Intel Architecture, IA or x86, compatibility matters far less in the handheld and consumer electronics space where Intel hopes to place Atom than does the processor itself.

SAN FRANCISCO--The broad outline of Intel CEO Paul Otellini's keynote speech at the Intel Developer Forum on Tuesday was largely familiar. A single Intel Architecture (IA--which is to say x86) spanning servers in the data center to electronics embedded in a television.

This is a self-serving argument coming from Intel. After all, Intel already holds commanding share throughout much of the traditional PC and server space. Translating that success into newer and developing areas of the market where Intel has not historically played--or where, in many cases, the market has not even historically existed--would be a huge win.

But Intel argues that it's not purely a matter of its own interests. Rather, developers and, ultimately, end users benefit from an architecture spanning the small to the large because it lets them leverage common tools and other software.

In the past, one of Intel's proof points for this claim was to demonstrate issues associated with browsing Web sites on smartphones and other devices running non-IA processors. However, such an argument wouldn't be very convincing today in the light of the generally high-fidelity browsing experience offered by products like the iPhone despite the fact that they don't use IA-architecture processors.

Intel even undermines its own argument for commonality when it admits--as Otellini did in his keynote speech--that "handhelds have to rethink the user experience," a comment followed by a demo of a prototype interface running on Moblin. Moblin is an open-source project focused on building a Linux-based platform optimized for the next generation of mobile devices.

Commonality as a benefit and principle is hard to argue against in the abstract. But handhelds differ in many ways from PCs. User experience, given differences in screen size and the way users interact with devices that don't have a full-size keyboard, is one obvious area. However, optimizations around power usage, performance, and component integration are also much different.

In short, software that runs across a wide range of device form factors and types will hardly be common across that range even if the underlying processor architecture is. At the same time, many of the software technologies visible to both developers and users--including Flash, browsers, and Linux--increasingly span a range of processor architectures.

None of this should be taken to suggest that Intel's Atom--the processor family that's spearheading the company's push into Netbooks, handhelds, and consumer electronics--won't succeed. Perhaps as Otellini suggested, in five years, Intel may indeed sell more system-on-a-chip (SoC) processors based on its Atom  processor than traditional microprocessors.

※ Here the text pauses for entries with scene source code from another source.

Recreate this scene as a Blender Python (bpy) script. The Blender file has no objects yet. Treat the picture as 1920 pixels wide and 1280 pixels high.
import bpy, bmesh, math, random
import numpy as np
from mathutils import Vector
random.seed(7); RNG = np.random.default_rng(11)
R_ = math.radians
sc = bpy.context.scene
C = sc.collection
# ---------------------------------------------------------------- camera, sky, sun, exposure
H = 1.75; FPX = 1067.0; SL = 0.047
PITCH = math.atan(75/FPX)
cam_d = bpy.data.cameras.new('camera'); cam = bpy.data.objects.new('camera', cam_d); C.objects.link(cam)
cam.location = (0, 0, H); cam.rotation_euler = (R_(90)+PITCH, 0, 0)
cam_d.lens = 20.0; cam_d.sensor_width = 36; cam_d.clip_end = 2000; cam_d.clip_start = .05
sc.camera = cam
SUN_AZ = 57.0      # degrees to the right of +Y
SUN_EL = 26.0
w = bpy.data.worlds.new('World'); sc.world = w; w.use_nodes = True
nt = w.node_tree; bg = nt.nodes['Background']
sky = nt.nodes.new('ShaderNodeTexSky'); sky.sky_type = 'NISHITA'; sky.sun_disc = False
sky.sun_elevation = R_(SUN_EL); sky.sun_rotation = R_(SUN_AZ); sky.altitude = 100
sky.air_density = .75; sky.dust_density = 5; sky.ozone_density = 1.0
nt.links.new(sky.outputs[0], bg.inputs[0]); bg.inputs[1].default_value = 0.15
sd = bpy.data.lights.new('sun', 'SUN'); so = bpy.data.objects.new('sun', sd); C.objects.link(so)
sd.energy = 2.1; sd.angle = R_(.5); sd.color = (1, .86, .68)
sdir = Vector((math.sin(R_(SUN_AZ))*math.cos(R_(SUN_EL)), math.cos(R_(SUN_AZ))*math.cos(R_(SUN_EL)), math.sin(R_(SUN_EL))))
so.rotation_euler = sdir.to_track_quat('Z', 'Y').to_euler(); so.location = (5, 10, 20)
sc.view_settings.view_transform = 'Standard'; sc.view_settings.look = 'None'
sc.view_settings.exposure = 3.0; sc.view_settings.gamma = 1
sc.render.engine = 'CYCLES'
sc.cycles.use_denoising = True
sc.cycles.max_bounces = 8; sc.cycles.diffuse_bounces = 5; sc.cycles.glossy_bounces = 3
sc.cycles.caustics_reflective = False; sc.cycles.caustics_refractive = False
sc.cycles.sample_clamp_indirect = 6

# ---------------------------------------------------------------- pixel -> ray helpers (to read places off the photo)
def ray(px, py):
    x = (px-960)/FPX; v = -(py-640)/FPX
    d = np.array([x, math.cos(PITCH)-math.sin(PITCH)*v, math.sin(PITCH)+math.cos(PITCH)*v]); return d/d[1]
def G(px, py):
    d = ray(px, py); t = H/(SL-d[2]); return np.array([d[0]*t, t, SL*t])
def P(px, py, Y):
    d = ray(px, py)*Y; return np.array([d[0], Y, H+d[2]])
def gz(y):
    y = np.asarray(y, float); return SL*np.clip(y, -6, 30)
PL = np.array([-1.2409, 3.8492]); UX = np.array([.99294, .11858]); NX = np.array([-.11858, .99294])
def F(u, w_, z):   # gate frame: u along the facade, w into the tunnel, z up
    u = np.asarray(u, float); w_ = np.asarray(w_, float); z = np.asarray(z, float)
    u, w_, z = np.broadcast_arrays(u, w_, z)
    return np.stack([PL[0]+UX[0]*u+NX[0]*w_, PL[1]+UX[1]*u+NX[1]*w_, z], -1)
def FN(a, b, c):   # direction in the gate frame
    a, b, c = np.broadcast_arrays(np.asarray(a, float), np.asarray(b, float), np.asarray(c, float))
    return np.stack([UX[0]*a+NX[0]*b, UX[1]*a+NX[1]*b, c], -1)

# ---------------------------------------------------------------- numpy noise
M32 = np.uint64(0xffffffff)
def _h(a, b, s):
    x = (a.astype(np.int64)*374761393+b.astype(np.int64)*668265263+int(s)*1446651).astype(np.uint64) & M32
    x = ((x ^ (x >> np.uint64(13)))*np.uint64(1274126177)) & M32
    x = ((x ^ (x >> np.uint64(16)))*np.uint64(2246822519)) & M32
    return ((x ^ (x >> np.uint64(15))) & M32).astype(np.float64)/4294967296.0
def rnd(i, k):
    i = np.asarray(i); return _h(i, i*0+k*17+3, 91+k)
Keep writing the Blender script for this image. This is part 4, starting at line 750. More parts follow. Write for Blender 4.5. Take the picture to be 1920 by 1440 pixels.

However, to the degree that Intel succeeds in this area of the market, it won't primarily be because Atom is x86. It will be because Atom beats out its competitors on metrics such as power efficiency, cost, size, and the ability of Intel partners to leverage it for their own custom designs.

A good software development framework on Atom matters too and building from an IA foundation will help there. But ultimately it's about the chip, not the architecture.